Australia’s former Prime Minister John Howard explained in a New York Times op-ed last year that in his country, “The fundamental problem was the ready availability of high-powered weapons, which enabled people to convert their murderous impulses into mass killing. Certainly, shortcomings in treating mental illness and the harmful influence of violent video games and movies may have played a role. But nothing trumps easy access to a gun.”

Gun Owners of America’s Larry Pratt responded to Australia’s initiative: “We’re not interested in being like Australia. We’re Americans.”

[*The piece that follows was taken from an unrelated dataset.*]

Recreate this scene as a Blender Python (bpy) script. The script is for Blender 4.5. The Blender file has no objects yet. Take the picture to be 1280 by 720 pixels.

Perhaps that’s the trouble: A hijacking of the word “American.” My passport reads “United States of America,” I’ve voted in every election since turning 18 (and before that I voted in the first three seasons of American Idol.) I grew up on North Carolina hushpuppies, New York bagels, California avocados and Florida orange juice. But I choose life over guns, and it’s time that became “American.”

The Howard quote shows that Zelman’s down with the idea – common amongst people who seek to deny Americans their natural, civil and Constitutionally protected right to keep and bear arms – that average people are too mentally unstable to own firearms. As we pointed out before, that belief stems from a despicable combination of condescending elitism and psychological projection.

The Pratt quote reveals Zelman doesn’t share the gun guy’s belief in American Exceptionalism: the idea that our country’s Constitution sets it apart from countries that don’t share our dedication to individual liberty and limited government. A concept enshrined in the Bill of Rights. Specifically but not exclusively, the Second Amendment.

Does that idea represent a “hijacking” of the word “American”? Hell no. It’s the damn definition! (Coffee’s kicked in.) Well, that’s my opinion; which I don’t hide behind a false dichotomy. In fact, I choose guns to protect innocent life. Oops! That makes me Dirty Harry. I wonder what that makes Ms. Zelman. Whatever it is it isn’t someone I’d want representing my country abroad. Or anywhere else, really. Still, First Amendment and all that.